Annie Scott

First-year law student at University of Edinburgh

I am writing this, having missed my first zoom “lecture” of the day – despite it working fine on previous occasions, it has opted to malfunction. As a first-year uni student, this is nothing new. While I had high hopes for the beginning of term: new friends, new experiences and a progress to higher learning, it has quickly become clear that both universities and students alike are not equipped to handle this new education arrangement.

The general sentiment in my halls of residence is that we students are merely cash cows for unis – bombarded by constant assurances pre-arrival which have proven baseless: the very first day of teaching, the entire system crashed and no one could get through to access lectures. The more astute of us predicted this as a prelude for what would follow...

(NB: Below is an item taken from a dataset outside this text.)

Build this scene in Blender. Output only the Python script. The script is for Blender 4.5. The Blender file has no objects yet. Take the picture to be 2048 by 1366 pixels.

Older students inform me that they were always advised not to rely solely on the pre recorded lectures for learning, that it was the in-person interaction that was key to getting a good degree.

I pity all the students paying full price for recycled lectures. Even if the wifi in my halls decides to co-operate, as a result of the 6-2 rule, all university interactions have gone online, leaving students staring at a webcam 3+ hours a day. This is in no way a conductive environment for studying and even the lecturers seem to have dwindling faith in this method.

Worryingly, for a nation supposedly so concerned with mental health, there is little consideration for these freshers, alone in a new city, separated from their families, trying to juggle sudden responsibility and adulthood with awkward Zoom ice breakers.

Upon yesterday’s announcement that students would be banned from restaurants, pubs and not be allowed to socialise outside of their households, it was carnage. Social media was bombarded with #sturgeonout, friends of mine felt betrayed upon realising that it was too late to break their contract and return to Glasgow. They, like many, had been inveigled into paying extortionate costs to be cut off from everyone. my English flatmates were dismayed that they were forking out eye-watering tuition for this subpar university experience.

Even when, later, Nicola Sturgeon took to twitter to clarify this request would only last the weekend, this has little effect on the diminishing morale of students.

The demonisation of students has gone on long enough. We have worked our whole life to get to this point, only to be criticised at every turn. Universities are million pound businesses, it’s time we shifted the blame from teenagers socialising, to the people that time and time again assured that it would be safe, only to line their pockets and turn the country against us.